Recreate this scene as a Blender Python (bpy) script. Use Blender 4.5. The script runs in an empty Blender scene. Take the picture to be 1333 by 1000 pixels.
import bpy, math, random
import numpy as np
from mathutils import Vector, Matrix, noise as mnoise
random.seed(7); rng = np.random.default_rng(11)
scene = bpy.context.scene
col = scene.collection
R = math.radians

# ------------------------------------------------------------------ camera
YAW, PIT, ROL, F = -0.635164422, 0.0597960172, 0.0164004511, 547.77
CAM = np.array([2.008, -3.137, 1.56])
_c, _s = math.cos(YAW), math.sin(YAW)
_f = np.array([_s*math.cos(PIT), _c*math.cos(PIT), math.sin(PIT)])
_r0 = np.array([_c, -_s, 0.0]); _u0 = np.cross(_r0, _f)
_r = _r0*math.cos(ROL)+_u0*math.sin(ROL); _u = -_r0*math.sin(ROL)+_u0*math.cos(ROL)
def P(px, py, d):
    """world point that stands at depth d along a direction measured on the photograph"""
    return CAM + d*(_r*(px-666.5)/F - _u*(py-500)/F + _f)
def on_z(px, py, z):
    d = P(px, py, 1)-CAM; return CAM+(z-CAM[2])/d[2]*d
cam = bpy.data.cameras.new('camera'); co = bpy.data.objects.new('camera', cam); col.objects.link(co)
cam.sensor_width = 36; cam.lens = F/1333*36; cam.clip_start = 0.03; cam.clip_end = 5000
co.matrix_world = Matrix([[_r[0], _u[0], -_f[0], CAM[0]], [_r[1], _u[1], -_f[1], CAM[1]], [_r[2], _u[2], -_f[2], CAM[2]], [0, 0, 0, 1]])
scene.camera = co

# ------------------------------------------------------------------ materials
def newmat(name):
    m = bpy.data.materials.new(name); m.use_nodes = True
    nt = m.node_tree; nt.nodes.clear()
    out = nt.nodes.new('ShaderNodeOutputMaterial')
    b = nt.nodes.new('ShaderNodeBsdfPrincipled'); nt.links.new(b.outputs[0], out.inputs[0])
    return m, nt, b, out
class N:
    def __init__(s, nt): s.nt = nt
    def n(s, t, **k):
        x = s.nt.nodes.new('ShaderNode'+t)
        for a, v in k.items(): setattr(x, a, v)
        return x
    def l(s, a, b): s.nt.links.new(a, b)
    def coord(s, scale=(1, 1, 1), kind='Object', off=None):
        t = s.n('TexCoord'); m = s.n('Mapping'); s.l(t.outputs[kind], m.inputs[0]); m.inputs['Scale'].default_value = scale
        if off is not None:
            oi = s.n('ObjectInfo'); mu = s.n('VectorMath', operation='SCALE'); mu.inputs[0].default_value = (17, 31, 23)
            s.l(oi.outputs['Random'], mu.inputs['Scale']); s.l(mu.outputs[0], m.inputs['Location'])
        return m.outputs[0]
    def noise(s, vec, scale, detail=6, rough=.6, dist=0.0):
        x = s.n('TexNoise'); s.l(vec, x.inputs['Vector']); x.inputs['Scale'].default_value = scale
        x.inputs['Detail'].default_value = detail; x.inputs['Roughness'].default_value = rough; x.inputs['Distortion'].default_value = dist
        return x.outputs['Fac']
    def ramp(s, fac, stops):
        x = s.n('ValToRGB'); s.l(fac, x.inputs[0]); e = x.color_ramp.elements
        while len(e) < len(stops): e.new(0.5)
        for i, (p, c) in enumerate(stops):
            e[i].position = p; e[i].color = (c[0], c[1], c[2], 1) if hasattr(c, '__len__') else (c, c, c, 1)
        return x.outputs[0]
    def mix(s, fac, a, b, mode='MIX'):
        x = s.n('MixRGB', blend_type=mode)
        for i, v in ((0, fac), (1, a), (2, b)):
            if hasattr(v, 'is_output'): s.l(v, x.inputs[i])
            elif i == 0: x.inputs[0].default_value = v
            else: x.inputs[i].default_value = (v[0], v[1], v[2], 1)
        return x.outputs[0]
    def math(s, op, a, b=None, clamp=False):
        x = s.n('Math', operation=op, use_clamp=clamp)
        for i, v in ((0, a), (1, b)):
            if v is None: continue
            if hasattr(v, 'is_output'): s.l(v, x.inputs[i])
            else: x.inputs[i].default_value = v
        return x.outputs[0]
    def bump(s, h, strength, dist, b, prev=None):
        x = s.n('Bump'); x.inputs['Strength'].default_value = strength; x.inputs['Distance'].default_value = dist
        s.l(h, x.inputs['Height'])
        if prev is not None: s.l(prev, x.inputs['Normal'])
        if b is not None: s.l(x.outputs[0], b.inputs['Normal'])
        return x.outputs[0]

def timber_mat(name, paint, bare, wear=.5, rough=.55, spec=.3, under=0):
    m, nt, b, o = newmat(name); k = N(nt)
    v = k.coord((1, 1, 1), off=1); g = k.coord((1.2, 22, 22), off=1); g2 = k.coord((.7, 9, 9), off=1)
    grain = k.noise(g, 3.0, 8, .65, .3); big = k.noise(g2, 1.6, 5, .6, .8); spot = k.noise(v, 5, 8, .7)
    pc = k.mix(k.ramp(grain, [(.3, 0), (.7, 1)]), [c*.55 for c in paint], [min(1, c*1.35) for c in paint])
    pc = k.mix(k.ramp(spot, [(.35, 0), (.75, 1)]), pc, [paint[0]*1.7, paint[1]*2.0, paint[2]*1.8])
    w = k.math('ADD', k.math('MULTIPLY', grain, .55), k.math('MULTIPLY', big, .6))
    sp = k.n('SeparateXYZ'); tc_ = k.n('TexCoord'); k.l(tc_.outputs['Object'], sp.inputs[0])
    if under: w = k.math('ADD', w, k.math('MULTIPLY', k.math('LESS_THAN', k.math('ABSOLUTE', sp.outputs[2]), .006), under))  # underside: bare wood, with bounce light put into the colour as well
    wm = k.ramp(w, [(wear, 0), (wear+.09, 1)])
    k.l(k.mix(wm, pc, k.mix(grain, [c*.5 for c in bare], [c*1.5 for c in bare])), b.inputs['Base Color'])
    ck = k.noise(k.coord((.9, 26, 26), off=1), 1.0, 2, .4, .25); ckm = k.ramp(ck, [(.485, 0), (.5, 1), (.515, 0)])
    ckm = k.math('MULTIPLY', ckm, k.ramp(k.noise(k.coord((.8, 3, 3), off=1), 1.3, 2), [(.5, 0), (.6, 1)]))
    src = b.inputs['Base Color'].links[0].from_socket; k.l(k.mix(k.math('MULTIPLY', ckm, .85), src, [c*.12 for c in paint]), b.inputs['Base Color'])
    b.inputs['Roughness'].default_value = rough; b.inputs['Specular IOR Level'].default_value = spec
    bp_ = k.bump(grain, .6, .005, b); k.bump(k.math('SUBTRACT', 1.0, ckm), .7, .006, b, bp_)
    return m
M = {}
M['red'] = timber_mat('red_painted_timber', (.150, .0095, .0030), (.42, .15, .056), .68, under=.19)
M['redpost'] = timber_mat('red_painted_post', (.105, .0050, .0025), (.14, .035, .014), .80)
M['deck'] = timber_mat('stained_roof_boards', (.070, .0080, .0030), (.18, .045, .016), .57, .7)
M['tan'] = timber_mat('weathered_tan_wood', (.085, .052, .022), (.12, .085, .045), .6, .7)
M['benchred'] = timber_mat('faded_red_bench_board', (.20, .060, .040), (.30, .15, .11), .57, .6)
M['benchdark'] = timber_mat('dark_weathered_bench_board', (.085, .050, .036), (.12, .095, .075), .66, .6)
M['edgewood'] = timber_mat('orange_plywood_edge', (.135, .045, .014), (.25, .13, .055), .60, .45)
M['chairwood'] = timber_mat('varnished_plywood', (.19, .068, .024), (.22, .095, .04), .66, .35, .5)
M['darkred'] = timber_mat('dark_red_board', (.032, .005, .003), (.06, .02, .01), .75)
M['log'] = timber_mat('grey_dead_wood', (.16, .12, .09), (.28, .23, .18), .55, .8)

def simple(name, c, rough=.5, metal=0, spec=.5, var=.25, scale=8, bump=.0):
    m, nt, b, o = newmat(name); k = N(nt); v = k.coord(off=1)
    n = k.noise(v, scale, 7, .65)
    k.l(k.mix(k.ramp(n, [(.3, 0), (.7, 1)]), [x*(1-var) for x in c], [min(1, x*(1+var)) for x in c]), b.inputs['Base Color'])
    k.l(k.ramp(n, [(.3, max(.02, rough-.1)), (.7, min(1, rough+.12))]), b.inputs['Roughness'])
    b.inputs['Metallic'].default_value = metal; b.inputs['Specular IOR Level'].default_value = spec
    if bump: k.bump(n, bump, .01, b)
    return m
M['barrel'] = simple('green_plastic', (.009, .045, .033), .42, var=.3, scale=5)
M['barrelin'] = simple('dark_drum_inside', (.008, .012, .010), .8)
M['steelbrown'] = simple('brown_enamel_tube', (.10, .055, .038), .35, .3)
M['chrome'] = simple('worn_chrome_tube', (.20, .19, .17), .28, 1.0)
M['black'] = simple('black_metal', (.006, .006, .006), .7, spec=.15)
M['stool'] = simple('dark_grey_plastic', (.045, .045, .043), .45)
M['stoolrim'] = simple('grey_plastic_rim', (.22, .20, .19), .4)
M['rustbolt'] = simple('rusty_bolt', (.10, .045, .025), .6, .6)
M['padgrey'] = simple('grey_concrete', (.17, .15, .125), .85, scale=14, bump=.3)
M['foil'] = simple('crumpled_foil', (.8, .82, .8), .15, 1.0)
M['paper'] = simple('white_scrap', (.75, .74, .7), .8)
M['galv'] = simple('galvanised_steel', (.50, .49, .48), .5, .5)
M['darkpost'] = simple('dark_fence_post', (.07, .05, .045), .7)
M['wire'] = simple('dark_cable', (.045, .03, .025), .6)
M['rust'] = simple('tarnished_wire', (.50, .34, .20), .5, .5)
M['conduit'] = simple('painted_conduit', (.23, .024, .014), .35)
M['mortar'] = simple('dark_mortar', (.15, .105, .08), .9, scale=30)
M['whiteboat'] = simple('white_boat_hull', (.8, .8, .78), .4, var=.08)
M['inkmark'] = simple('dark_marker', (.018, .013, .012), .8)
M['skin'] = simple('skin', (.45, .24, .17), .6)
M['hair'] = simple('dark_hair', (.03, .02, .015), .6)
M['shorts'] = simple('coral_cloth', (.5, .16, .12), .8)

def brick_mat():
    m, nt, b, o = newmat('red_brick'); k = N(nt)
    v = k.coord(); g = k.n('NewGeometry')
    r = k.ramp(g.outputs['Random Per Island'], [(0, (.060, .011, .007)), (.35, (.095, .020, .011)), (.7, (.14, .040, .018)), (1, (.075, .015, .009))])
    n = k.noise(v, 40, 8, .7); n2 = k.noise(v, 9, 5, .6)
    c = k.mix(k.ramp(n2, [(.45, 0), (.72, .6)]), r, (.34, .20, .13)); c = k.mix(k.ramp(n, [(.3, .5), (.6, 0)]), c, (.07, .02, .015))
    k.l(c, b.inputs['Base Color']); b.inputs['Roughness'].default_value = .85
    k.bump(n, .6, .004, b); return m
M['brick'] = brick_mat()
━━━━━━
INSTRUCTIONS FOR THE TASK ▸ Word for word, quote the lines of the material from the first line through the line with "R = math.radians", both ends included.

RESPONSE TO THE EXERCISE ▸
Recreate this scene as a Blender Python (bpy) script. Use Blender 4.5. The script runs in an empty Blender scene. Take the picture to be 1333 by 1000 pixels.
import bpy, math, random
import numpy as np
from mathutils import Vector, Matrix, noise as mnoise
random.seed(7); rng = np.random.default_rng(11)
scene = bpy.context.scene
col = scene.collection
R = math.radians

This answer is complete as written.